There’s no going back for Jackie, no returning to her days as the common sense Housewife who’s a lawyer to boot—and has one kickass life! Jackie Goldschneider is being added to Merriam Webster’s dictionary as we speak, defined as “a Housewife who is tarred, feathered, and left with nothing, all in the search of some convoluted lust for fame even she can’t entirely grasp.” It’s quite a shame as Jackie’s far from the worst person to grace our screens. Really, the embarrassment of Jackie comes from the fact she’s so earnest in her desires, yet was unwilling to step away when they started to compromise her vision.

All Jackie gets is a sullen exit out of the restaurant, alone as the other ladies talk about her like the ringleader of a masterful operation and not just a Desperate Housewife. While we can break out a tiny violin for Jackie’s devastating end, it’s also one that will cement her legacy far more than a graceful end ever could. We won’t forget you Jackie, even if Bo Dietl did. I can hear Mary Alice Young narrating your exit now, queen.

Every Housewife hits a perfect note at the lunch, really. From Teresa making Danielle’s outburst about her own beef with Margaret, to Jennifer chanting “She’s! Aggressive! She. Is.
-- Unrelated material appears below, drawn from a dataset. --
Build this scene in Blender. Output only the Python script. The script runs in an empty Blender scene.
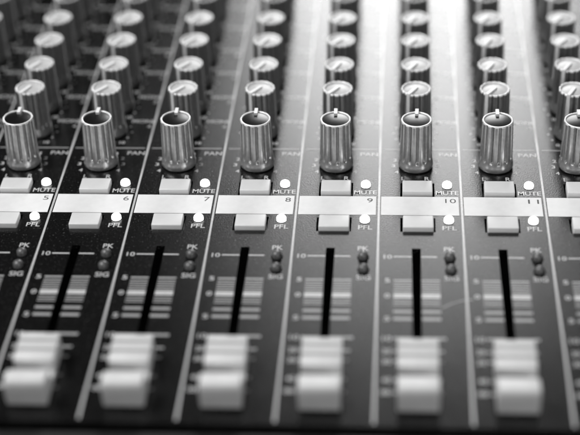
import bpy, bmesh, math, random
from mathutils import Matrix, Vector

random.seed(7)
PI = math.pi
MM = 0.001
scene = bpy.context.scene
col = scene.collection

PITCH = 28.0          # one channel strip, in millimetres
CHANNELS = list(range(3, 14))
UC = 12.6             # middle of a strip's controls, from its left divider
ROOT = Vector((-14.0, 20.0, -70.0))   # base of the console (mm)


def left_of(ch):
    return PITCH * (ch - 9)


# --------------------------------------------------------------- materials
def material(name, base, rough=0.5, metallic=0.0, spec=0.5, var=0.0, var_scale=900.0,
             bump=0.0, bump_scale=3000.0, speck=None, emit=0.0, rough_var=0.0, coat=0.0):
    m = bpy.data.materials.new(name)
    m.use_nodes = True
    nt = m.node_tree
    b = nt.nodes['Principled BSDF']
    b.inputs['Base Color'].default_value = (base, base, base, 1)
    b.inputs['Roughness'].default_value = rough
    b.inputs['Metallic'].default_value = metallic
    b.inputs['Specular IOR Level'].default_value = spec
    b.inputs['Coat Weight'].default_value = coat
    b.inputs['Coat Roughness'].default_value = 0.08
    tc = nt.nodes.new('ShaderNodeTexCoord')

    def noise(scale, detail=3.0):
        n = nt.nodes.new('ShaderNodeTexNoise')
        n.inputs['Scale'].default_value = scale
        n.inputs['Detail'].default_value = detail
        nt.links.new(tc.outputs['Object'], n.inputs['Vector'])
        return n
    if var > 0:
        n = noise(var_scale)
        r = nt.nodes.new('ShaderNodeMapRange')
        r.inputs['From Min'].default_value = 0.3
        r.inputs['From Max'].default_value = 0.7
        r.inputs['To Min'].default_value = base * (1 - var)
        r.inputs['To Max'].default_value = base * (1 + var)
        nt.links.new(n.outputs['Fac'], r.inputs['Value'])
        src = r.outputs['Result']
        if speck:
            n2 = noise(speck[0], 1.0)
            r2 = nt.nodes.new('ShaderNodeMapRange')
            r2.inputs['From Min'].default_value = speck[1]
            r2.inputs['From Max'].default_value = speck[1] + 0.06
            r2.inputs['To Min'].default_value = 0.0
            r2.inputs['To Max'].default_value = speck[2]
            nt.links.new(n2.outputs['Fac'], r2.inputs['Value'])
            ad = nt.nodes.new('ShaderNodeMath')
            ad.operation = 'ADD'
            nt.links.new(src, ad.inputs[0])
            nt.links.new(r2.outputs['Result'], ad.inputs[1])
            src = ad.outputs[0]
        c = nt.nodes.new('ShaderNodeCombineColor')
        for k in range(3):
            nt.links.new(src, c.inputs[k])
        nt.links.new(c.outputs[0], b.inputs['Base Color'])
    if rough_var > 0:
        n = noise(45.0, 5.0)
        r = nt.nodes.new('ShaderNodeMapRange')
        r.inputs['From Min'].default_value = 0.3
        r.inputs['From Max'].default_value = 0.7
        r.inputs['To Min'].default_value = rough - rough_var
        r.inputs['To Max'].default_value = rough + rough_var
        nt.links.new(n.outputs['Fac'], r.inputs['Value'])
        nt.links.new(r.outputs['Result'], b.inputs['Roughness'])
    if bump > 0:
        n = noise(bump_scale, 2.0)
        bp = nt.nodes.new('ShaderNodeBump')
        bp.inputs['Strength'].default_value = bump
        bp.inputs['Distance'].default_value = 0.0001
        nt.links.new(n.outputs['Fac'], bp.inputs['Height'])
        nt.links.new(bp.outputs['Normal'], b.inputs['Normal'])
    if emit > 0:
        b.inputs['Emission Color'].default_value = (1, 1, 1, 1)
        b.inputs['Emission Strength'].default_value = emit
    return m


M = {
    'panel': material('painted_steel', 0.006, 0.35, spec=0.55, var=0.5, var_scale=1500, bump=0.38,
                      bump_scale=2200, speck=(1500, 0.66, 0.045), rough_var=0.05),
    'print': material('screen_print', 0.50, 0.55, var=0.12, var_scale=1200),
    'print_dim': material('screen_print_fine', 0.30, 0.55, var=0.15, var_scale=1200),
    'print_mid': material('screen_print_bold', 0.34, 0.55, var=0.12, var_scale=1200),
    'strip': material('writing_strip', 0.74, 0.6, spec=0.3, var=0.03, var_scale=350, bump=0.1),
    'ink': material('strip_ink', 0.05, 0.6, var=0.1),
    'button': material('button_plastic', 0.66, 0.42, var=0.03, var_scale=300, bump=0.06),
    'fader': material('fader_plastic', 0.60, 0.55, var=0.04, var_scale=300, bump=0.06),
    'body_pan': material('pan_knob_lacquer', 0.48, 0.27, metallic=0.7, var=0.12, var_scale=800, bump=0.08),
    'body': material('knob_lacquer', 0.27, 0.30, metallic=0.65, var=0.12, var_scale=800, bump=0.08),
    'rim': material('knob_rim_lacquer', 0.80, 0.38, metallic=0.2, var=0.05),
    'cap_dark': material('knob_cap_gloss_black', 0.004, 0.29, spec=0.45, var=0.2),
    'cap_light': material('knob_cap_silver', 0.50, 0.48, metallic=0.2, var=0.06, bump=0.06),
    'pointer': material('pointer_plastic', 0.80, 0.45, var=0.03),
    'lamp': material('lit_led', 0.9, 0.3, emit=3.0),
    'led_off': material('unlit_led', 0.10, 0.33, spec=0.5, var=0.1),
    'dark': material('black_interior', 0.004, 0.8, spec=0.1, var=0.3),
    'trim': material('black_trim', 0.010, 0.55, spec=0.3, var=0.3, bump=0.2),
    'steel': material('lever_steel', 0.25, 0.35, metallic=0.9, var=0.1),
    'desk': material('desk_laminate', 0.03, 0.5, var=0.3, var_scale=60, bump=0.1),
}


def satin_paint(m, rough):
    """Dark paint: a diffuse base under a tight satin sheen (no long highlight tails)."""
    nt = m.node_tree
    b = nt.nodes['Principled BSDF']
    out = next(n for n in nt.nodes if n.type == 'OUTPUT_MATERIAL')
    df = nt.nodes.new('ShaderNodeBsdfDiffuse')
    gl = nt.nodes.new('ShaderNodeBsdfAnisotropic')
    gl.distribution = 'BECKMANN'
    gl.inputs['Roughness'].default_value = rough
    gl.inputs['Color'].default_value = (1, 1, 1, 1)
    fr = nt.nodes.new('ShaderNodeFresnel')
    fr.inputs['IOR'].default_value = 1.5
    mx = nt.nodes.new('ShaderNodeMixShader')
    nt.links.new(b.inputs['Base Color'].links[0].from_socket, df.inputs['Color'])
    if b.inputs['Normal'].links:
        nrm = b.inputs['Normal'].links[0].from_socket
        for t in (df, gl, fr):
            nt.links.new(nrm, t.inputs['Normal'])
    nt.links.new(fr.outputs[0], mx.inputs[0])
    nt.links.new(df.outputs[0], mx.inputs[1])
    nt.links.new(gl.outputs[0], mx.inputs[2])
    nt.links.new(mx.outputs[0], out.inputs['Surface'])


satin_paint(M['panel'], 0.26)
for _k in ('print', 'print_mid', 'print_dim'):
    satin_paint(M[_k], 0.30)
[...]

Aggressive!” like a disturbed cheerleader, to Marge sending Jackie down the river then asking her, “What else have you put in the media, you little fucking snake?” like a pissed-off mob boss about to send her to slaughter, it’s all amazing.

The feeling of heaviness as Dolores sits alone in the steakhouse is truly something. Dolores says she views the whole situation as a death, and really, what else could it be?

Here it is, the corpse of The Real Housewives of New Jersey. Never has a reality show had as crisp and poignant an end as this, truly a masterful episode front-to-back that will inevitably become a staple in Housewives history.